**REQUIREMENTS**
Your task is to repeat the entries word for word while leaving out the pictures.

>> Start INPUT MATERIAL

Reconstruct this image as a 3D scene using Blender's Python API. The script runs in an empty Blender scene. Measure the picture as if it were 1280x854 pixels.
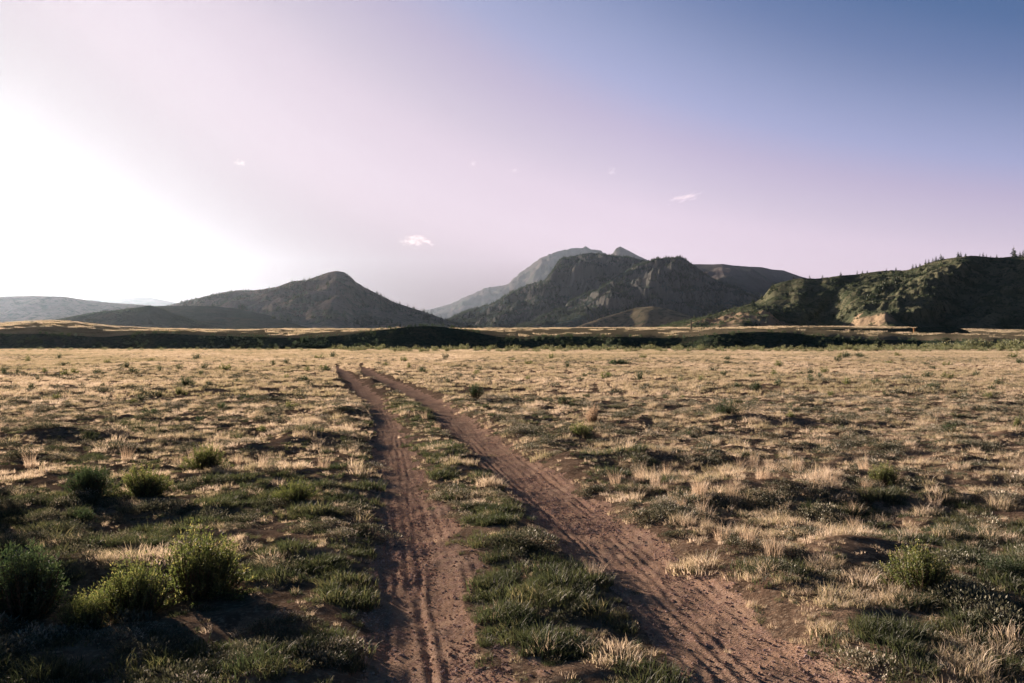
import bpy, math, random
import numpy as np

S = bpy.context.scene
COL = S.collection
R = math.radians
rng = np.random.default_rng(7)
random.seed(7)

# ------------------------------------------------------------------ camera
F = 1000.0            # focal length in photograph pixels (1280 wide)
CX, CY, CAMZ = 640.0, 427.0, 1.7
cam_d = bpy.data.cameras.new("camera")
cam_d.sensor_width = 36.0
cam_d.lens = 36.0 * F / 1280.0
cam_d.clip_start = 0.05
cam_d.clip_end = 60000.0
cam = bpy.data.objects.new("camera", cam_d)
cam.location = (0, 0, CAMZ)
cam.rotation_euler = (R(90), 0, 0)
COL.objects.link(cam)
S.camera = cam

# ------------------------------------------------------------------ light
SUN_AZ, SUN_EL = -42.0, 10.3       # degrees left of the view axis / above the horizon
SUN_DIR = np.array([math.sin(R(SUN_AZ)) * math.cos(R(SUN_EL)), math.cos(R(SUN_AZ)) * math.cos(R(SUN_EL)), math.sin(R(SUN_EL))])
sun_d = bpy.data.lights.new("sun", 'SUN')
sun_d.energy = 5.0
sun_d.angle = R(0.6)
sun_d.color = (1.0, 0.785, 0.63)
sun = bpy.data.objects.new("sun", sun_d)
sun.rotation_euler = (R(90 - SUN_EL), 0, R(180.0 - SUN_AZ))
sun.location = (-60, 60, 40)
COL.objects.link(sun)

S.view_settings.view_transform = 'Standard'
S.view_settings.look = 'None'
S.view_settings.exposure = 2.25
S.view_settings.gamma = 1.0
S.cycles.use_denoising = True
S.cycles.max_bounces = 6
S.cycles.volume_bounces = 0
S.cycles.transparent_max_bounces = 8
S.cycles.sample_clamp_indirect = 3.0

world = bpy.data.worlds.new("World")
S.world = world
world.use_nodes = True
wt = world.node_tree
wt.nodes.clear()


def N(t, kind, **kw):
    n = t.nodes.new(kind)
    for k, v in kw.items():
        setattr(n, k, v)
    return n


def math_node(t, op, a, b=None, clamp=False):
    n = N(t, 'ShaderNodeMath', operation=op, use_clamp=clamp)
    for i, v in enumerate((a, b)):
        if v is None:
            continue
        if isinstance(v, (int, float)):
            n.inputs[i].default_value = v
        else:
            t.links.new(v, n.inputs[i])
    return n.outputs[0]


def ramp_node(t, fac, stops, interp='LINEAR'):
    n = N(t, 'ShaderNodeValToRGB')
    cr = n.color_ramp
    cr.interpolation = interp
    while len(cr.elements) > 1:
        cr.elements.remove(cr.elements[0])
    cr.elements[0].position = stops[0][0]
    cr.elements[0].color = (*stops[0][1], 1)
    for p, c in stops[1:]:
        e = cr.elements.new(p)
        e.color = (*c, 1)
    if fac is not None:
        t.links.new(fac, n.inputs[0])
    return n.outputs[0]


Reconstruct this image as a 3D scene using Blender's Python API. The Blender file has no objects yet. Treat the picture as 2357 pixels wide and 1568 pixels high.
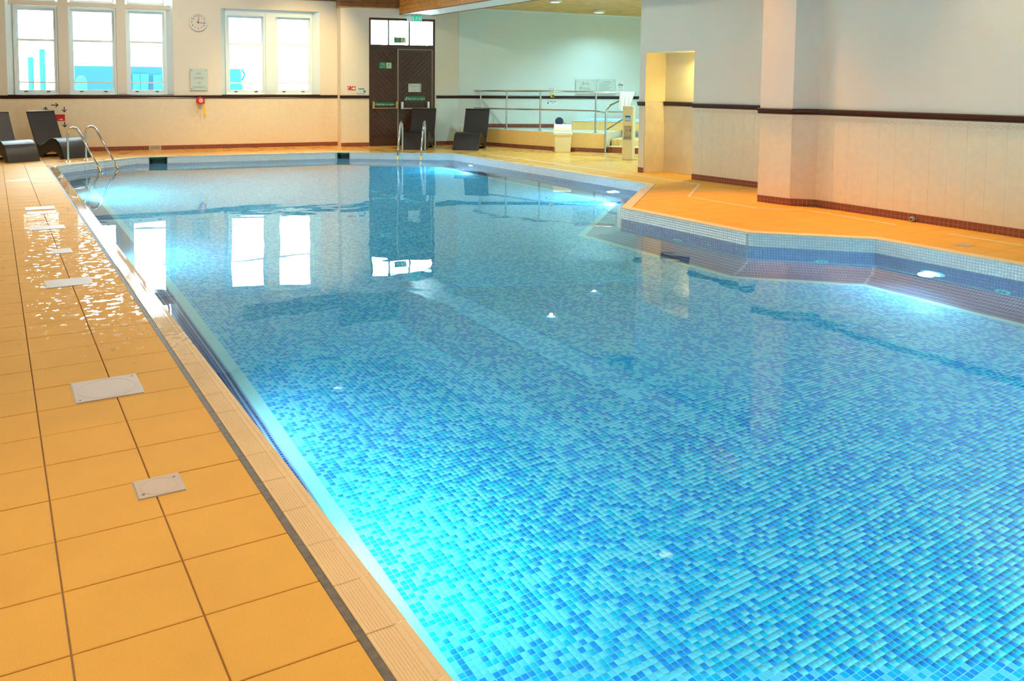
import bpy, bmesh, math, random
import numpy as np
from mathutils import Vector, Matrix
from mathutils.geometry import tessellate_polygon
random.seed(7)
S = bpy.context.scene
COL = S.collection
# ------------------------------------------------------------------ camera
FPX, PCX, PCY, YAW, PIT, ROL, CAMH = 1898.0, 1019.0, 327.4, 0.500612, 0.0711877, 0.0048859, 1.55
def cam_axes():
    cy, sy, cp, sp = math.cos(YAW), math.sin(YAW), math.cos(PIT), math.sin(PIT)
    f = np.array([sy*cp, cy*cp, -sp]); r = np.array([cy, -sy, 0.0]); u = np.cross(r, f)
    c, s = math.cos(ROL), math.sin(ROL)
    return c*r+s*u, -s*r+c*u, f
CR, CU, CF = cam_axes()
cam = bpy.data.cameras.new('camera'); camo = bpy.data.objects.new('camera', cam); COL.objects.link(camo)
camo.matrix_world = Matrix(((CR[0], CU[0], -CF[0], 0), (CR[1], CU[1], -CF[1], 0), (CR[2], CU[2], -CF[2], CAMH), (0, 0, 0, 1)))
cam.sensor_fit = 'HORIZONTAL'; cam.sensor_width = 36.0; cam.lens = FPX/2357*36
cam.shift_x = (2357/2-PCX)/2357; cam.shift_y = -(1568/2-PCY)/2357
cam.clip_start = 0.05; cam.clip_end = 200
S.camera = camo
# ------------------------------------------------------------------ world, lights, exposure
W = bpy.data.worlds.new('overcast_sky'); S.world = W; W.use_nodes = True
WB = W.node_tree.nodes['Background']; WB.inputs[0].default_value = (0.74, 0.94, 1.0, 1); WB.inputs[1].default_value = 27.0
S.view_settings.view_transform = 'Standard'; S.view_settings.look = 'None'
S.view_settings.gamma = 1.0; S.view_settings.use_curve_mapping = False
S.view_settings.exposure = 0.75
CY = S.cycles
CY.max_bounces = 10; CY.diffuse_bounces = 5; CY.glossy_bounces = 5; CY.transmission_bounces = 8; CY.transparent_max_bounces = 12
CY.sample_clamp_indirect = 60.0; CY.blur_glossy = 0.5; CY.caustics_reflective = False; CY.caustics_refractive = True
WARM = (1.0, 0.84, 0.63)
def lamp_light(name, kind, loc, aim, power, color, size=0.3, parent=None, spot=1.6, blend=0.5, size_y=None, spread=math.pi):
    l = bpy.data.lights.new(name, kind); l.energy = power; l.color = color
    if kind == 'AREA':
        l.shape = 'DISK' if size_y is None else 'RECTANGLE'; l.size = size; l.spread = spread
        if size_y: l.size_y = size_y
    else: l.shadow_soft_size = size
    if kind == 'SPOT': l.spot_size = spot; l.spot_blend = blend
    o = bpy.data.objects.new(name, l); COL.objects.link(o)
    d = (Vector(aim)-Vector(loc)).normalized()
    m = Matrix.Translation(loc) @ d.to_track_quat('-Z', 'Y').to_matrix().to_4x4()
    if parent: o.parent = parent; m = parent.matrix_basis.inverted() @ m
    o.matrix_basis = m
    return o
P_HALL_FILL, P_SPOT_L, P_SPOT_R, P_SPA, P_POOL = 45.0, 170.0, 650.0, 120.0, 62.0
POOL_LIGHT = (0.34, 0.84, 1.0)
SPA_LIGHT = (0.56, 0.93, 1.0)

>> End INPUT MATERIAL

**CORRECT RESPONSE**
Reconstruct this image as a 3D scene using Blender's Python API. The script runs in an empty Blender scene. Measure the picture as if it were 1280x854 pixels.
import bpy, math, random
import numpy as np

S = bpy.context.scene
COL = S.collection
R = math.radians
rng = np.random.default_rng(7)
random.seed(7)

# ------------------------------------------------------------------ camera
F = 1000.0            # focal length in photograph pixels (1280 wide)
CX, CY, CAMZ = 640.0, 427.0, 1.7
cam_d = bpy.data.cameras.new("camera")
cam_d.sensor_width = 36.0
cam_d.lens = 36.0 * F / 1280.0
cam_d.clip_start = 0.05
cam_d.clip_end = 60000.0
cam = bpy.data.objects.new("camera", cam_d)
cam.location = (0, 0, CAMZ)
cam.rotation_euler = (R(90), 0, 0)
COL.objects.link(cam)
S.camera = cam

# ------------------------------------------------------------------ light
SUN_AZ, SUN_EL = -42.0, 10.3       # degrees left of the view axis / above the horizon
SUN_DIR = np.array([math.sin(R(SUN_AZ)) * math.cos(R(SUN_EL)), math.cos(R(SUN_AZ)) * math.cos(R(SUN_EL)), math.sin(R(SUN_EL))])
sun_d = bpy.data.lights.new("sun", 'SUN')
sun_d.energy = 5.0
sun_d.angle = R(0.6)
sun_d.color = (1.0, 0.785, 0.63)
sun = bpy.data.objects.new("sun", sun_d)
sun.rotation_euler = (R(90 - SUN_EL), 0, R(180.0 - SUN_AZ))
sun.location = (-60, 60, 40)
COL.objects.link(sun)

S.view_settings.view_transform = 'Standard'
S.view_settings.look = 'None'
S.view_settings.exposure = 2.25
S.view_settings.gamma = 1.0
S.cycles.use_denoising = True
S.cycles.max_bounces = 6
S.cycles.volume_bounces = 0
S.cycles.transparent_max_bounces = 8
S.cycles.sample_clamp_indirect = 3.0

world = bpy.data.worlds.new("World")
S.world = world
world.use_nodes = True
wt = world.node_tree
wt.nodes.clear()


def N(t, kind, **kw):
    n = t.nodes.new(kind)
    for k, v in kw.items():
        setattr(n, k, v)
    return n


def math_node(t, op, a, b=None, clamp=False):
    n = N(t, 'ShaderNodeMath', operation=op, use_clamp=clamp)
    for i, v in enumerate((a, b)):
        if v is None:
            continue
        if isinstance(v, (int, float)):
            n.inputs[i].default_value = v
        else:
            t.links.new(v, n.inputs[i])
    return n.outputs[0]


def ramp_node(t, fac, stops, interp='LINEAR'):
    n = N(t, 'ShaderNodeValToRGB')
    cr = n.color_ramp
    cr.interpolation = interp
    while len(cr.elements) > 1:
        cr.elements.remove(cr.elements[0])
    cr.elements[0].position = stops[0][0]
    cr.elements[0].color = (*stops[0][1], 1)
    for p, c in stops[1:]:
        e = cr.elements.new(p)
        e.color = (*c, 1)
    if fac is not None:
        t.links.new(fac, n.inputs[0])
    return n.outputs[0]


Reconstruct this image as a 3D scene using Blender's Python API. The Blender file has no objects yet. Treat the picture as 2357 pixels wide and 1568 pixels high.
import bpy, bmesh, math, random
import numpy as np
from mathutils import Vector, Matrix
from mathutils.geometry import tessellate_polygon
random.seed(7)
S = bpy.context.scene
COL = S.collection
# ------------------------------------------------------------------ camera
FPX, PCX, PCY, YAW, PIT, ROL, CAMH = 1898.0, 1019.0, 327.4, 0.500612, 0.0711877, 0.0048859, 1.55
def cam_axes():
    cy, sy, cp, sp = math.cos(YAW), math.sin(YAW), math.cos(PIT), math.sin(PIT)
    f = np.array([sy*cp, cy*cp, -sp]); r = np.array([cy, -sy, 0.0]); u = np.cross(r, f)
    c, s = math.cos(ROL), math.sin(ROL)
    return c*r+s*u, -s*r+c*u, f
CR, CU, CF = cam_axes()
cam = bpy.data.cameras.new('camera'); camo = bpy.data.objects.new('camera', cam); COL.objects.link(camo)
camo.matrix_world = Matrix(((CR[0], CU[0], -CF[0], 0), (CR[1], CU[1], -CF[1], 0), (CR[2], CU[2], -CF[2], CAMH), (0, 0, 0, 1)))
cam.sensor_fit = 'HORIZONTAL'; cam.sensor_width = 36.0; cam.lens = FPX/2357*36
cam.shift_x = (2357/2-PCX)/2357; cam.shift_y = -(1568/2-PCY)/2357
cam.clip_start = 0.05; cam.clip_end = 200
S.camera = camo
# ------------------------------------------------------------------ world, lights, exposure
W = bpy.data.worlds.new('overcast_sky'); S.world = W; W.use_nodes = True
WB = W.node_tree.nodes['Background']; WB.inputs[0].default_value = (0.74, 0.94, 1.0, 1); WB.inputs[1].default_value = 27.0
S.view_settings.view_transform = 'Standard'; S.view_settings.look = 'None'
S.view_settings.gamma = 1.0; S.view_settings.use_curve_mapping = False
S.view_settings.exposure = 0.75
CY = S.cycles
CY.max_bounces = 10; CY.diffuse_bounces = 5; CY.glossy_bounces = 5; CY.transmission_bounces = 8; CY.transparent_max_bounces = 12
CY.sample_clamp_indirect = 60.0; CY.blur_glossy = 0.5; CY.caustics_reflective = False; CY.caustics_refractive = True
WARM = (1.0, 0.84, 0.63)
def lamp_light(name, kind, loc, aim, power, color, size=0.3, parent=None, spot=1.6, blend=0.5, size_y=None, spread=math.pi):
    l = bpy.data.lights.new(name, kind); l.energy = power; l.color = color
    if kind == 'AREA':
        l.shape = 'DISK' if size_y is None else 'RECTANGLE'; l.size = size; l.spread = spread
        if size_y: l.size_y = size_y
    else: l.shadow_soft_size = size
    if kind == 'SPOT': l.spot_size = spot; l.spot_blend = blend
    o = bpy.data.objects.new(name, l); COL.objects.link(o)
    d = (Vector(aim)-Vector(loc)).normalized()
    m = Matrix.Translation(loc) @ d.to_track_quat('-Z', 'Y').to_matrix().to_4x4()
    if parent: o.parent = parent; m = parent.matrix_basis.inverted() @ m
    o.matrix_basis = m
    return o
P_HALL_FILL, P_SPOT_L, P_SPOT_R, P_SPA, P_POOL = 45.0, 170.0, 650.0, 120.0, 62.0
POOL_LIGHT = (0.34, 0.84, 1.0)
SPA_LIGHT = (0.56, 0.93, 1.0)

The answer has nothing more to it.